For more on Generative Culture and the advantages it offers over Pathological and Bureaucratic Cultures, check out my last column that draws from Professor Ron Westrom’s excellent 2004 paper, “A typography of organizational cultures”.

The first step is to determine whether your team, your executive leaders and the entire organization fosters a Generative Culture, or is stuck in one of the other two. I like the approach that team building consultant Andy Kelk has developed, based largely on Professor Westrom’s typology.

Begin by asking the entire group to rate how well they identify with 6 statements:

  1. On my team, information is actively sought.
  2. On my team, failures are learning opportunities, and messengers of them are not punished.
  3. On my team, responsibilities are shared.
  4. On my team, cross-functional collaboration is encouraged and rewarded.
  5. On my team, failure causes enquiry.
  6. On my team, new ideas are welcomed.

Use a 1 (strongly disagree) to 7 (strongly agree) scale. Collect and aggregate the responses, and you will have a good understanding of how your organization is succeeding (high scores) or falling short (low scores). Then you will be able to identify areas of improvement and initiate the following actions to address the shortcomings:

  • High cooperation focused on THE GOAL: Create cross-functional teams for each functional area, with a focus on end-to-end systems and processes.  This enables shared responsibility, coordination of best practices and interlock.
  • Train the messengers: Empower problem solving to more effectively surface issues and solve them.  Empower all workers to raise concerns and continuously improve the org.
  • Share risks: Performance, availability, reliability, security and ultimately organizational productivity/profitability are everyone’s responsibility.  Automation, analytics and anomaly detection enable collaboration and risk reduction.
  • Break down silos: Co-locate team members in the workplace, use matrix teams, host cross-functional meals and use social tools to encourage workforce integration.
  • Failure leads to inquiry, not blame:  Hold blameless and rankless postmortems. Focus on the conditions and dependencies that trigger failures, as well as solving them.  Start with heart and have a results-focused crucial IT conversation. Don’t place blame on people.
  • Encourage experimentation: Experimentation time. Give employees freedom to explore new ideas that could lead to great outcomes and value. Encourage learning fast, curiosity, and accept not all ideas will succeed (don’t penalize failure, learn from it).

As I pointed out in my last column, the 2015 State of DevOps report that Puppet Labs prepares every year provides clear evidence of how improving IT performance improves organizational performance. IT demonstrates its business value, and is no longer just a cost center on the balance sheets.
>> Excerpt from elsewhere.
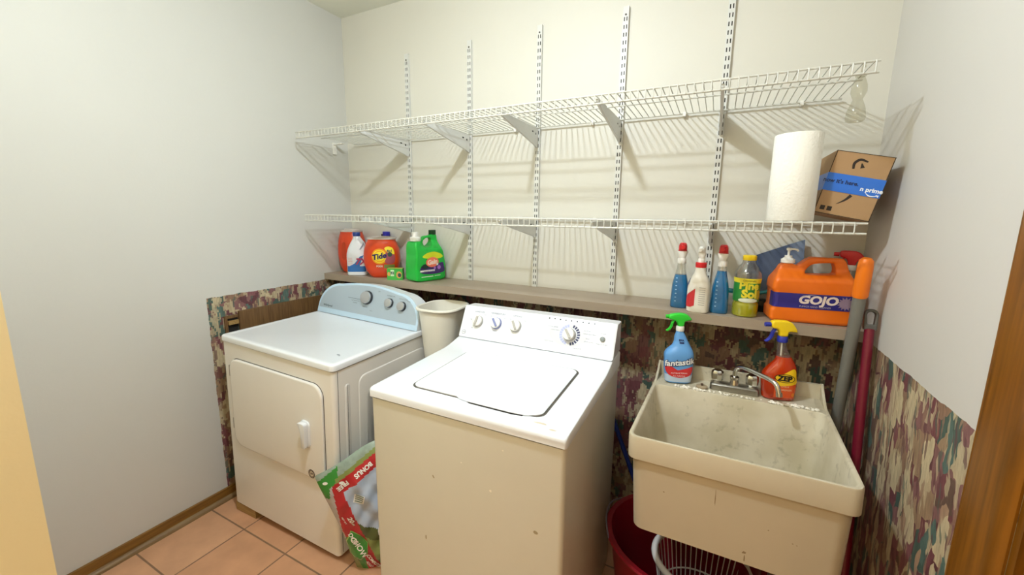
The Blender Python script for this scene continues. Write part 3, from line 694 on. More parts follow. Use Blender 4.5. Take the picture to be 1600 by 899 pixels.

As tax paying citizens, consider a national government organization with 100,000 employees with an average wage cost of $32.30 per hour ($0.54 per minute). Your work to ensure the performance of IT systems, apps and the network remain consistent and high, including for those users who work in branch offices. As a result, you save each employee one minute per day. Just 60 seconds. Doesn’t sound like much. Yet, the results will be a $54,000 gain in daily productivity. That adds up to a $13.5 million productivity gain in just one year!  If an organization continuously improves, reducing the end-to-end time to complete transactions, significant gains can be made over time.

SD-WAN can play a key role in fostering a Generative Culture and positioning IT as a business driver. For example, you can leverage it to redesign end-to-end IT infrastructure to deliver 2-5x higher business transaction throughput of business applications at 40-60 percent the cost of traditional network infrastructure.  SD-WAN provides a performance-centric, application-aware infrastructure foundation which is generative in nature for IT teams, and can be extended to include advanced performance capabilities and processes.

Get started continuously improving your IT culture today.  Investing in IT tools isn’t enough, to be the best you have to invest in capabilities and culture too.